「どうする家康」松平元康はどうして ”徳川家康” となったのか?
- 2023/02/21
大河ドラマ「どうする家康」第7回「わしの家」では、松平元康(演・松本潤)が「三河国をひとつの家に」という願いを込めて「家康」という名に改めていました。では、実際には、元康はどのような意味を込めて「家康」と改名したのでしょうか?
先ず、元康の「元」の字は、亡き今川義元の「元」の字を貰ったものでした。家康の祖父は松平清康(1511〜1535)。25歳の若さで家臣によって斬殺されるという悲劇に見舞われた清康ですが、戦上手で情がある武将として、慕われていました(江戸時代初期の旗本・大久保彦左衛門の著作『三河物語』)。元康の「康」の字は、祖父・清康の「康」を貰ったものと思われます。家康は「康」の字を残したのです。
では「家」という字はどこから取ってきたのか?家康の先祖の松平家当主には、名に「家」の字のつく人はいません。元康が家康と改名したのは、永禄6年(1563)のこと。そしてその3年後(1566)には、名字(苗字)を松平から徳川に改めています。
徳川というのは、清和源氏の流れを汲む新田氏の一族・得川氏に由来しています。家康も祖父・清康も、自らの先祖は、源氏であり、自分もその流れを汲む者との意識がありました。永禄年間に家康が出した書状には「源元康」と署名があるのも、その証拠といえます。
そういったことを踏まえていけば「家」の字がどこから来たかの推測ができます。平安時代後期の武将で、前九年の役・後三年の役にも参戦、天下第一の武勇の士と称された源義家(1039〜1106)。
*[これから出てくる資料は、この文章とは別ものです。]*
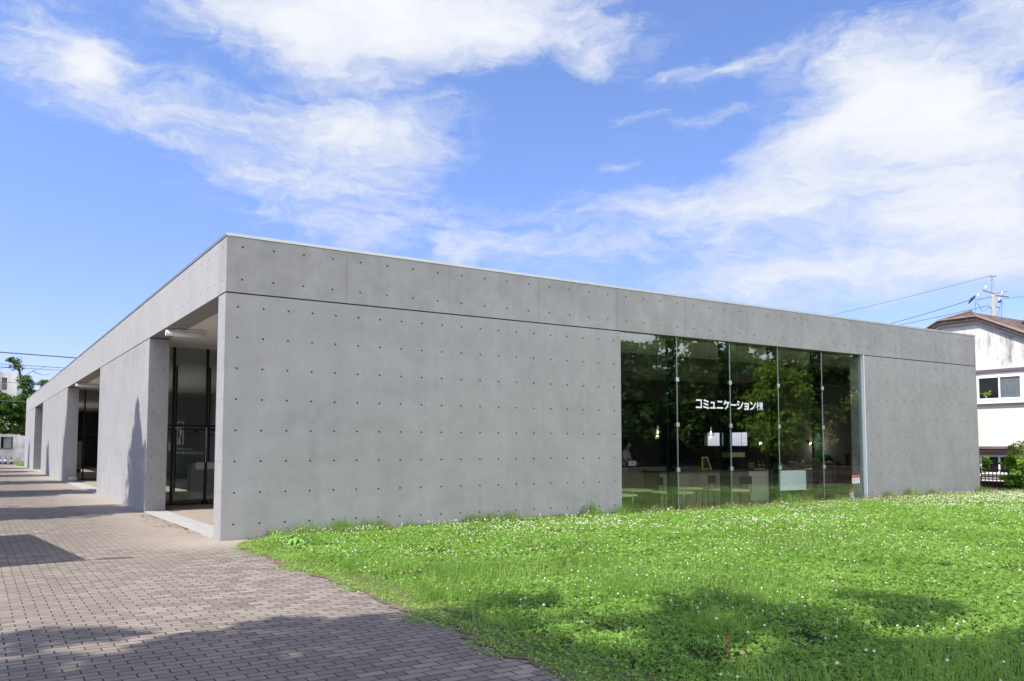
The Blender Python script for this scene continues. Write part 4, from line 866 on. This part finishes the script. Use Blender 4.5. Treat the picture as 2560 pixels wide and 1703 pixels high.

清和源氏の本流の祖とも言われるこの義家の「家」の字を家康は頂戴したのではないかと考えられています。
ドラマでも描かれたように、永禄5年(1562)には、家康は上之郷城を攻めて、城主・鵜殿長照を討ち取り、その子息2人と、自らの妻子(妻の築山殿、子の竹千代と亀姫)との人質交換を果たしていました。今川方との戦、そして人質交換。家康と今川氏との距離はますます遠くなったと言えます。
そうした状況もあって、元康は今川義元の「元」の字を棄て、家康と改名したのでしょう。元康の改名は、今川氏との決別を一段と鮮明にしたと言えます。